Ter Alberto João Jardim como arauto do rigor eleitoral interno no PSD e crítico da época do “tempo das chapeladas e da Francisquinha que paga 200 quotas a um” é algo a que julgávamos não ter o privilégio de assistir em vida. É a suprema hipocrisia do político nacional com mais esquemas eleitorais que alguma vez existiu em democracia, useiro e vezeiro em não olhar a meios para atingir fins eleitorais, em colocar recursos públicos ao serviço de interesses partidários e contar com uma enorme complacência das autoridades para as suas práticas. Anos reiterados de falta de noção de mínimos institucionais, suportados eleitoralmente e acarinhados mediaticamente pelo exotismo da prestação política da personagem, em contraste com a vivência em particular, terão desembocado agora no porto da promoção das virtudes e do pudor. Mais vale tarde do que nunca, sobretudo depois de ter ajudado a perpetuar essa modelo de gestão nas últimas eleições regionais da Madeira, ao apoiar a reeleição de Miguel Albuquerque, agora de novo odiado por Jardim. É mais um em ziguezague, a contar com a falta de memória individual e coletiva.

O espaço mediático está pejado de gente assim, que não tem noção dos mínimos institucionais, que quando fala transporta consigo o peso das instituições em que desempenha funções e que conta com a anuência geral dos média, porque lhes dá jeito ter conteúdos, e das pessoas, porque são puro entretenimento inconsequente.
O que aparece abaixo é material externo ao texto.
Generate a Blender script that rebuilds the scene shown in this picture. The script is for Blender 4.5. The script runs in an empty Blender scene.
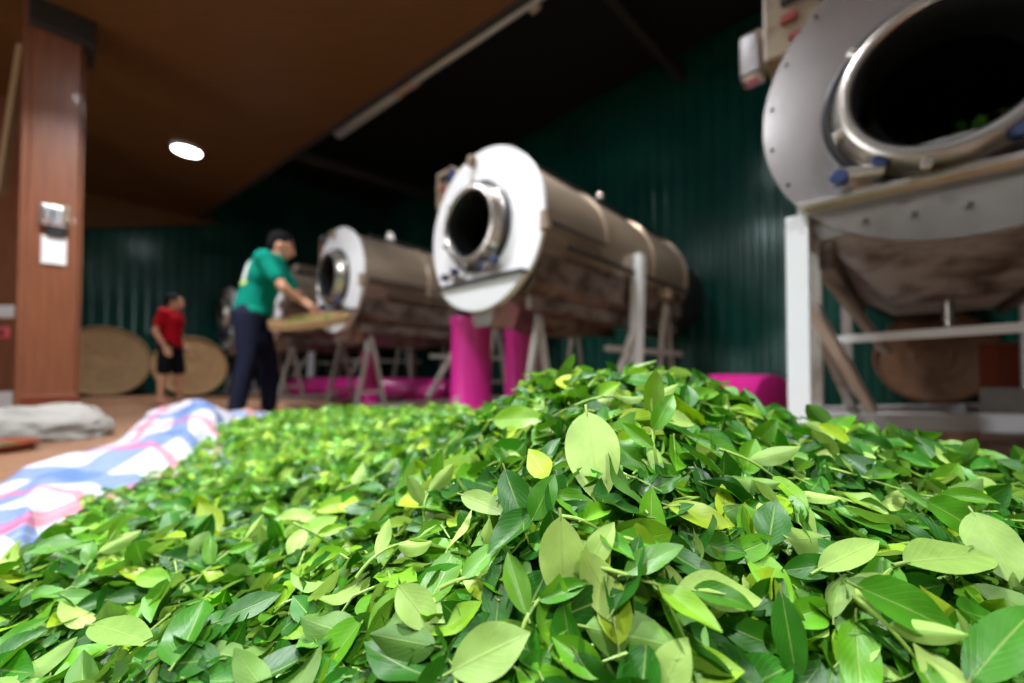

Não faz nenhum sentido não haver mínimos institucionais, porque isso significa que nas esferas individuais, como parte das comunidades, também não temos de os observar e, a ser assim, não há sociedade que possa subsistir sem regras ou com leituras de geometria variável, apenas em função de interesses particulares. Não perceber isto é não ter a noção do que se está a sinalizar para a sociedade. É grave, mas nadamos nisto.

NOTAS FINAIS

A LESTE DO PARAÍSO O Orçamento do Estado para 2020 foi viabilizado na generalidade, com os votos a favor do PS, a abstenção de PCP, Verdes, Livre, PAN e três deputados do PSD/Madeira e os votos contra de PSD, CDS/PP, Iniciativa Liberal e Chega. Convicto de que o cidadão comum não valoriza o excedente orçamental como instrumento para acorrer ao serviço da dívida nacional ou à emergência de um quadro internacional mais negativo, tal como o não fazem os ex-parceiros de solução governativa, agora convertidos em abstencionistas ainda mais envergonhados, não será grande ideia atribuir-lhes todo o crédito das melhorias orçamentais a introduzir para as pessoas e para os serviços públicos. O êxito do exercício eleitoral conseguido até 2019 não é perpétuo ou indolor, como se viu pelo crescimento do PAN.

A OCIDENTAL PRAIA LUSITANA O País está a ficar pastoso. No funcionamento, nos temas, nos comportamentos e nas narrativas, esgrimem-se perspetivas em função das posições, sem nexo com a realidade e sem sentido de compromisso para mudar para melhor. Os serviços não funcionam como deviam, os burocratas persistem e os impulsos de iniciativas, de transformação ou de construção positiva marasmam a contrariar os bloqueios. Quando não há resposta para o presente, projetam-nos para objetivos programáticos.